Yesterday I've tried to get access to the Omap3 performance counters.
To enable usermode access I wrote a minimal kernel-module that toggles
the performance counter user-mode access flag in the coprocessor. The
module worked out of the box.
I'm now able to read the cycle counter register. I can reset all
event-counters, read and write to them, setup events and so on without
problems. However, no matter what I program into the event-registers,
the counter-register never increase. :-(
I found some old posts on this list regarding the same issue, so I
wonder if someone has solved the problem in the meantime.
Btw: I'm running my tests on a rev. B4 beagleboard which as far as I
know has very early silicon. Is it possible that the performance
counters are simply not functional with this revision?
Cheers,
Nils
Are you declaring your pointers as volatile? Maybe gcc is optimizing
out your reads from the counter register?
b.g.
--
Bill Gatliff
bg...@billgatliff.com
Thanks for answering.
The registers are not memory mapped but reside inside the coprocessor.
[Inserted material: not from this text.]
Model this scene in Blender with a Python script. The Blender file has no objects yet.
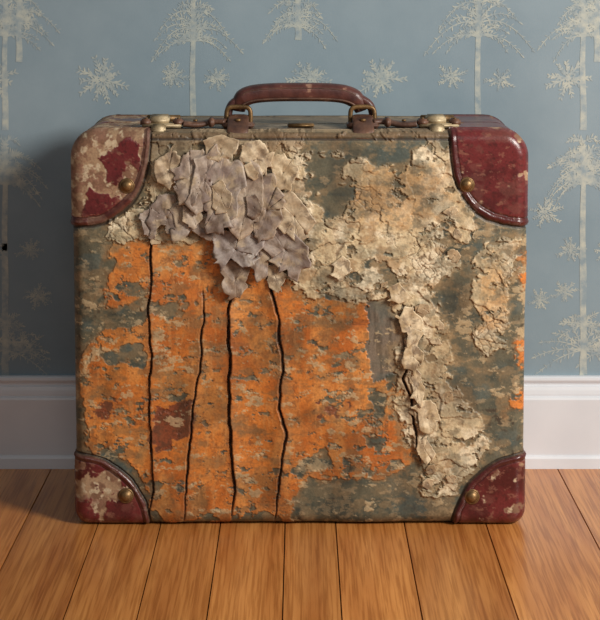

I use an asm volatile inline-assembler code block to read them, so the
compiler can't optimize them out. I also checked the disassembly to make
sure everything compiles as expected.. Looks fine so far..
Cheers,
Nils Pipenbrinck
I've tried the code, but it has exactly the same problem as mine. The
thread also shows that I'm not the first one who has these problems. I
can access the performance-counters (no exceptions generated), but they
never increase in value.
After some further digging I found out that there are two bits that
further control access to performance counters. It's NIDEN and DBGEN.
After boot these are zero. I checked that via one of the CP14 debug
registers.
Digging deeper:
DBGEN is not a bit in some register but a signal. Seems like I need a
JTAG-devide to set it.
NIDEN otoh is a ordinary register bit. I could set it in the "Secure
Debug Enable Register" of CP15. Unfortunately I need secure privileged
mode to do so.
Twiddeling this bit from a kernel-module results in exceptions. Guess
I'm not secure or privileged enough at the moment.
Any idea how to execute code in this secure mode? I thought executing
stuff from the kernel is the most privileged thing I could do.